There is also the Ili Likha Artists village within the university belt that houses a uniquely looking cinematheque branded as “Sinematik ni Ikeng” by the Father of Filipino Independent Filmmakers, Kidlat Tahimik himself. The Ili Likha has a variety of cafe and foodie centers that supplements the artsy up-cycled atmosphere carved out of twisted metals, recovered timber from fallen trees and discarded parts from old houses. If you happen to chance upon Kidlat and have time to chat a bit, most likely, you will be hearing words such as “Sariling Dwende, macdonalization and hollywood formula.”

More than the painters who render art on canvasses, we also have mixed media and installation artist not to discount those who does graffiti but does not vandalize on somebody’s property.

Maricar Docyogen of Bookends book shop asked me to show-up when a group of graffiti artists were allowed to paint on the sliding gates and walls of the former Skyworld condominium that serves as trading center for used items. It was originally our idea to convince covert graffiti artists to not only come out in the open but also express themselves in a more meaningful way as opposed to what is perceived as vandalism. With Maricar, myself and the designated police officers whom we met assuring us that they already received the notice about the “street art” activity, the art rendering began at about 9 p.m. as soon as the building occupants closed the gates.

Lastly, I’d also like to congratulate the organizers, staff, participants who supported the YMCA Design Museum including the art of upcycling fashion show which turned out to be another first in the city of Baguio. Aside from Eros Goze and Hilson Busoy whom I have joined in the ‘90s Inabel Fashion Show, I saw the works of Hans Jeo Rapanan, Karu Villanueva, Laydeh Alberto, Oliver Calub, Ayra Longsiab, Twinkle Ferraren, Jan Paul Martinez, Glory Maglana Payangdo, Kristoffer Tabili, Archie Vergara, Julienne Paran, Jairus Sumineg, and Indiana Vince.
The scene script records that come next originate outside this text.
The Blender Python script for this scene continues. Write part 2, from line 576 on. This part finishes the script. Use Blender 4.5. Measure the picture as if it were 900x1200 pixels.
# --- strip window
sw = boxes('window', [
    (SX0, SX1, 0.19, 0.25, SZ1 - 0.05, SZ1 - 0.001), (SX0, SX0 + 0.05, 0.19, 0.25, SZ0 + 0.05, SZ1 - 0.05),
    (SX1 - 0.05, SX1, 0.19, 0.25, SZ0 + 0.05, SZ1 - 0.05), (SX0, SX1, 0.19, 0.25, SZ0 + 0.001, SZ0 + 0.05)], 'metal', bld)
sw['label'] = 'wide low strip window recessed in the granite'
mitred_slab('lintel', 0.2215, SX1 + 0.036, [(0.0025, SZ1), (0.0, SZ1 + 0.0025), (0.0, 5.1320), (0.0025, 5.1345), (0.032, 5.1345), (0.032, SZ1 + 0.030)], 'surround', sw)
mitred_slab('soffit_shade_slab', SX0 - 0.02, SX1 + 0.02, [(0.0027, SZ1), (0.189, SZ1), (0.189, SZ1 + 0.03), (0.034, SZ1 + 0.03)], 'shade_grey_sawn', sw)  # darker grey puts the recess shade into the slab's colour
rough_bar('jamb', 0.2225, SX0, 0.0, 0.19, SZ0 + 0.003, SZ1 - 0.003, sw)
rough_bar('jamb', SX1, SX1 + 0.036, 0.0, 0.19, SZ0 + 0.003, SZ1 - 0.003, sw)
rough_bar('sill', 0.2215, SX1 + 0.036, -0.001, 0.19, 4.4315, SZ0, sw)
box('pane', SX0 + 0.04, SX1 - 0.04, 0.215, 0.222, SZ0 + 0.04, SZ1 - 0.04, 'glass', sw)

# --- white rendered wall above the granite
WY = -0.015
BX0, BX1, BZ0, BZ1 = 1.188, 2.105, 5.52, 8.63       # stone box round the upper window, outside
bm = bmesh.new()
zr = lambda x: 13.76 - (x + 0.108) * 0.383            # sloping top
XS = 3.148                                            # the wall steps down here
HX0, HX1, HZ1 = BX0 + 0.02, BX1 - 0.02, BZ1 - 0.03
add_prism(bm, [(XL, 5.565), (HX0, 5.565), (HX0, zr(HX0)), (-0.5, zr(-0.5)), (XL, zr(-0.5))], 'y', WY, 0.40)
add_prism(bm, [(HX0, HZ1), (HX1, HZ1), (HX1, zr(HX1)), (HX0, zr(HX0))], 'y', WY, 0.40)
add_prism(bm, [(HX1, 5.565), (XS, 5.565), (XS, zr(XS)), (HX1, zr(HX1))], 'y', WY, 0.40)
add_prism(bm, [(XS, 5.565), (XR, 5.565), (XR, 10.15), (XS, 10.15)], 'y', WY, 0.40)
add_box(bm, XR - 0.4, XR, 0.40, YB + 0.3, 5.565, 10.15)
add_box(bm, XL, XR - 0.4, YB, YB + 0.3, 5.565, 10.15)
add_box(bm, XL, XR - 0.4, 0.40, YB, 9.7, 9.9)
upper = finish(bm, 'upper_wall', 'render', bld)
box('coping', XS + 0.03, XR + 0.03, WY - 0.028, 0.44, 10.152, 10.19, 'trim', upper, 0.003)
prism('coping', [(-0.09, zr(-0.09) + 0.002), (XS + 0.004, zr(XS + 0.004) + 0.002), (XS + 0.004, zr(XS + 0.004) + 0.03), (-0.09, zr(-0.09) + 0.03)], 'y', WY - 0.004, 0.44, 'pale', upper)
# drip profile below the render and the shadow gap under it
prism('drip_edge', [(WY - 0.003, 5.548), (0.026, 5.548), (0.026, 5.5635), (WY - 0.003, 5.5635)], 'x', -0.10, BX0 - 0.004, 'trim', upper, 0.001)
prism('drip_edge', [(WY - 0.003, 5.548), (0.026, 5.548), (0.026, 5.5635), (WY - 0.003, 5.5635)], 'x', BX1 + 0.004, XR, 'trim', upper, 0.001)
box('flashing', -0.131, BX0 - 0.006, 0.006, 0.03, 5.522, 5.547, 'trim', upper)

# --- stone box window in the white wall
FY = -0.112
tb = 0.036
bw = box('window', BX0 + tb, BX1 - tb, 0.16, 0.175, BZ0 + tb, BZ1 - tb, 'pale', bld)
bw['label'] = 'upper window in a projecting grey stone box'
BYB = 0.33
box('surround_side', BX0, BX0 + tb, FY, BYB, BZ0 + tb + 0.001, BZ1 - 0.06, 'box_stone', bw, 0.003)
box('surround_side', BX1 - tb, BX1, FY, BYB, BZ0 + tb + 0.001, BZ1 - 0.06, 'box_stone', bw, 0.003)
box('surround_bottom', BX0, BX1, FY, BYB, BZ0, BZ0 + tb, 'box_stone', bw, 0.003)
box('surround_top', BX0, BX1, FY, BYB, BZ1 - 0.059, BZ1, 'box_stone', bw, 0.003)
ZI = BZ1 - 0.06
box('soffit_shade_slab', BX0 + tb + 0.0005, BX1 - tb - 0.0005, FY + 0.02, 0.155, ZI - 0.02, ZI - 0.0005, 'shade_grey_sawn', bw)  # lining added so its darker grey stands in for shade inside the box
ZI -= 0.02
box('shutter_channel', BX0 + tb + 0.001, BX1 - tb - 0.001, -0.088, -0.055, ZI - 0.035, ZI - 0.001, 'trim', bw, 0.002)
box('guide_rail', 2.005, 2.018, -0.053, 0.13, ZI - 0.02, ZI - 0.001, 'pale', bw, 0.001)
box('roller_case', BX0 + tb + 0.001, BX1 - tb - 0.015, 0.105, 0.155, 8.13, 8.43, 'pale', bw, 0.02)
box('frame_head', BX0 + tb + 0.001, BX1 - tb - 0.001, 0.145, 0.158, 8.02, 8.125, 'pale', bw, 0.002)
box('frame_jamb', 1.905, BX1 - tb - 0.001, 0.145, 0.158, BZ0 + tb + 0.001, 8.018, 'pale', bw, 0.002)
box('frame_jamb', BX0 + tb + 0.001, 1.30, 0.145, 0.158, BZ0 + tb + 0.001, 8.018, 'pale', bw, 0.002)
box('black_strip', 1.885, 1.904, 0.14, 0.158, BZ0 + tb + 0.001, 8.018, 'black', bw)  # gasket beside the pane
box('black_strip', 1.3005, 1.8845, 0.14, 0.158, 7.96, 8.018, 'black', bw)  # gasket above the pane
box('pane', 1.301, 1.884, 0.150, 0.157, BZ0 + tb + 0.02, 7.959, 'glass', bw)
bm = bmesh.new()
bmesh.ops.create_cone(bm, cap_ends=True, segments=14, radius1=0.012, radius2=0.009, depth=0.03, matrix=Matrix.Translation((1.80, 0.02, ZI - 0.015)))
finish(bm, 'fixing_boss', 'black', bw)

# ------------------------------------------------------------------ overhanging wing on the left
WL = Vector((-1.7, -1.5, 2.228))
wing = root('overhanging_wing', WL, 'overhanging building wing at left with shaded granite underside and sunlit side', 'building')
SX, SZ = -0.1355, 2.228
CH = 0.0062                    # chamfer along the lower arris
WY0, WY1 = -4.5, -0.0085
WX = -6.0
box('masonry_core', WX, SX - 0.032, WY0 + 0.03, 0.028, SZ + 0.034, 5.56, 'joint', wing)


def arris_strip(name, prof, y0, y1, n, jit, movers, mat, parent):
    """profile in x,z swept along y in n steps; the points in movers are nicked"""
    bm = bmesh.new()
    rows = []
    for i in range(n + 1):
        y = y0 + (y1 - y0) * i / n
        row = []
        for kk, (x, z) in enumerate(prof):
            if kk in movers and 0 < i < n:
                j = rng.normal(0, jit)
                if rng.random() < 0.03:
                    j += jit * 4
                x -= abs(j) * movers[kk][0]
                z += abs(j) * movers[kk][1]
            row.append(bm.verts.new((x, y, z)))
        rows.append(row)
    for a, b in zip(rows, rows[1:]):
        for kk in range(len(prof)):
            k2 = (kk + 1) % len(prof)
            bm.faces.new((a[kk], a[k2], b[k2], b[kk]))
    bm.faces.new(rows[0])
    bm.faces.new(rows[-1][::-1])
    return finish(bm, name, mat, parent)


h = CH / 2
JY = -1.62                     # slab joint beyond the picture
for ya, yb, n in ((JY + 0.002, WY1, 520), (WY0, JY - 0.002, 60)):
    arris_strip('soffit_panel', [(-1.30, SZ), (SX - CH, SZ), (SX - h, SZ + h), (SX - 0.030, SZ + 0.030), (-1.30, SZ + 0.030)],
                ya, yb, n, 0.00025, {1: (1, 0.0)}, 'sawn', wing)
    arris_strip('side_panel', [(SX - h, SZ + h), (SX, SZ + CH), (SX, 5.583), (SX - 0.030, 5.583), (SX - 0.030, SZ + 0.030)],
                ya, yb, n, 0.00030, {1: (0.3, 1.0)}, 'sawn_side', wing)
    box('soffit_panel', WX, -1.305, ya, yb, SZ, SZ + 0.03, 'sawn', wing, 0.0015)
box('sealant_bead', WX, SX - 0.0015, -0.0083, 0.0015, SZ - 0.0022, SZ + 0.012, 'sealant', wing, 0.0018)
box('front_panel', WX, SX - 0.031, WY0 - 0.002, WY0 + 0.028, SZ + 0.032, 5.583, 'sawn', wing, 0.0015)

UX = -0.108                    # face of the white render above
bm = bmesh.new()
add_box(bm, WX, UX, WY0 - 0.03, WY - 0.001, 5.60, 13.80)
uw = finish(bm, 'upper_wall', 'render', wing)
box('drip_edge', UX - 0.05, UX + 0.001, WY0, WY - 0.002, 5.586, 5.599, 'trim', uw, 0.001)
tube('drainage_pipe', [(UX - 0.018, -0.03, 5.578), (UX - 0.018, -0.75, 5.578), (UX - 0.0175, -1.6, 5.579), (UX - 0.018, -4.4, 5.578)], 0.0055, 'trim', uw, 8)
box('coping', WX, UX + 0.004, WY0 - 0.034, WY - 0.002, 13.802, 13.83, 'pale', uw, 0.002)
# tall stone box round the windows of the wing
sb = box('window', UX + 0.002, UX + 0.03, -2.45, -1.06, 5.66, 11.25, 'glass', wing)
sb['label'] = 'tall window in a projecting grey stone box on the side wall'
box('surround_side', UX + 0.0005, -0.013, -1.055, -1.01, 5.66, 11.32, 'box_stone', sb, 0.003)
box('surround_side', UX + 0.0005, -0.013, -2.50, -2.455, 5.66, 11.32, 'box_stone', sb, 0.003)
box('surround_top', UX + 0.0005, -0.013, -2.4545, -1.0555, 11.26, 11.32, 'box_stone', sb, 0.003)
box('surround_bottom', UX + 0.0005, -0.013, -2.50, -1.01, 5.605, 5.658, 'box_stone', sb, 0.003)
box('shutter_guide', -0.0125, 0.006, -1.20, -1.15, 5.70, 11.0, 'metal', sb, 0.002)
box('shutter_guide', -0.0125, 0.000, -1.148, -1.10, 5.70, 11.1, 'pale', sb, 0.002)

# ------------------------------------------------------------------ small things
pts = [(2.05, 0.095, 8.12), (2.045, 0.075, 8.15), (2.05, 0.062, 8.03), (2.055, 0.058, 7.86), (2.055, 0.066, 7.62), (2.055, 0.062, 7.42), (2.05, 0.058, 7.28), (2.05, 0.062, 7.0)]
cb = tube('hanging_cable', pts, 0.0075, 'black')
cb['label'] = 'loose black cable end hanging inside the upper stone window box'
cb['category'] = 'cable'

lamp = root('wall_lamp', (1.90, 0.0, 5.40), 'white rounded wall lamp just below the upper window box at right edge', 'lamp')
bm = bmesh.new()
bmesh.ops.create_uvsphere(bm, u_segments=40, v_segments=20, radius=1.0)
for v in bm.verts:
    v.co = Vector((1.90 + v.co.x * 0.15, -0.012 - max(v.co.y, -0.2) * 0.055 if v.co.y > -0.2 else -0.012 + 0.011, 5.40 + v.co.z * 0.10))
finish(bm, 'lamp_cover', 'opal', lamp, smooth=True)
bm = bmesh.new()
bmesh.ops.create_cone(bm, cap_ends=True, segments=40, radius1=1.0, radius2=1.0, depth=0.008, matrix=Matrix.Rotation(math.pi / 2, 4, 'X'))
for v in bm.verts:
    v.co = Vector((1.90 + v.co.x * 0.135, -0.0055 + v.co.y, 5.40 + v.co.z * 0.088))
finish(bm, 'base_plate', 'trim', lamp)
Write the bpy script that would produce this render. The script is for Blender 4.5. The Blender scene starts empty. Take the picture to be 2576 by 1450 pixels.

Also at the YMCA Design Museum, I saw the impressive Kinetic Art of Arch. Dulthe Carlo Munar of Saint Louis University whose woodwork truly amazes spectators. A one-of-kind contraption of Tuba, Benguet multi-media craftsman, photographer and sculptor Clinton Anniversario was showcased joining the ranks of other innovative designers. With the creative energy getting stronger among the artists, artisans and even crafts people, I firmly believe that Baguio City deserves to claim the branding as the New Art Capital of the Philippines.